Dolan v. City of Tigard
Headline: Court narrows when cities can require landowners to give land for flood control and bike paths, reverses Oregon ruling, and requires a 'rough proportionality' connection between exactions and project impacts.
Holding: The Court held that a city may condition a development permit on land dedications only when an individualized 'rough proportionality' exists between the dedication's nature and extent and the development's projected impacts, and it reversed the Oregon court.
- Limits cities from requiring land dedications without individualized justification.
- Requires quantification tying dedications to specific development impacts.
- Gives property owners stronger protection against broad, generalized exactions.
Summary
Background
Florence Dolan, who owns a plumbing and electrical supply store in Tigard, Oregon, sought to expand her store and pave a larger parking lot. Fanno Creek runs along her property and the city’s plans identified flooding and downtown traffic congestion as problems.
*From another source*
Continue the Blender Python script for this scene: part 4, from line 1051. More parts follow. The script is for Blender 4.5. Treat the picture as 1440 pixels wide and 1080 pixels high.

Tigard approved her permit only if she dedicated about 7,000 square feet (roughly 10% of her lot) for floodplain greenway and a 15-foot strip for a pedestrian/bicycle path.
Reasoning
The Court first accepted that the city had legitimate public goals—flood control and traffic reduction—and that an “essential nexus” existed between those goals and limiting development in the floodplain. But the Justices went further than an earlier case (Nollan) and announced that cities must show a “rough proportionality” between the size and nature of a required dedication and the development’s projected impacts. That means an individualized finding that the dedication is related in both nature and extent to the problem created by the particular project. The Court found Tigard’s generalized findings inadequate: the city did not explain why public recreational access was needed for flood control, nor did it quantify how much the bike path would reduce vehicle trips.
Real world impact
The Court reversed the Oregon Supreme Court and sent the case back for further proceedings. Cities can still require dedications, but they must make specific, individualized showings tying the demanded land or easement to the expected harm from the particular development. Until such showings are made, governments must use formal condemnation or provide compensation if they obtain private land.
Dissents or concurrances
Justices Stevens and Souter dissented, warning the new rule unduly burdens municipal planning and arguing the record already supported the city’s decisions.